89. Эти рассуждения вплотную подводят нас к постановке проблемы: в каком смысле логика нечто сублимированное?
Ведь нам кажется, что логике присуща особая глубина универсальное значение. Представляется, что она лежит в основе всех наук. Ибо логическое исследование выявляет природу всех предметов. Оно призвано проникать в основания вещей, а не заботиться о тех или иных фактических событиях. Логика вырастает не из интереса к тому, что происходит в природе, не из потребности постичь причинные связи, а из стремления понять фундамент или сущность всего, что дано в опыте. А для этого не надо устремляться на поиски новых фактов: напротив, для нашего исследования существенно то, что мы не стремимся узнать с их помощью что-то новое. Мы хотим понять нечто такое, что уже открыто нашему взору. Ибо нам кажется, что как раз этого мы в каком-то смысле не понимаем.

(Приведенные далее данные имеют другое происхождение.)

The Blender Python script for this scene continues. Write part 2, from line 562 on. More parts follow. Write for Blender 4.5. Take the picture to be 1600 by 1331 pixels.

Августин в «Исповеди» говорит: «Что такое время? Если никто меня не спрашивает, знаю; если же хочу пояснить спрашивающему, не знаю».
Этого нельзя было бы сказать о каком-нибудь вопросе естествознания (например, об удельном весе водорода). Что человек знает, когда никто его об этом не спрашивает, и не знает, когда должен объяснить это кому-то, и есть то, о чем нужно напоминать себе. (А это явно то, о чем почему-то вспоминается с трудом.)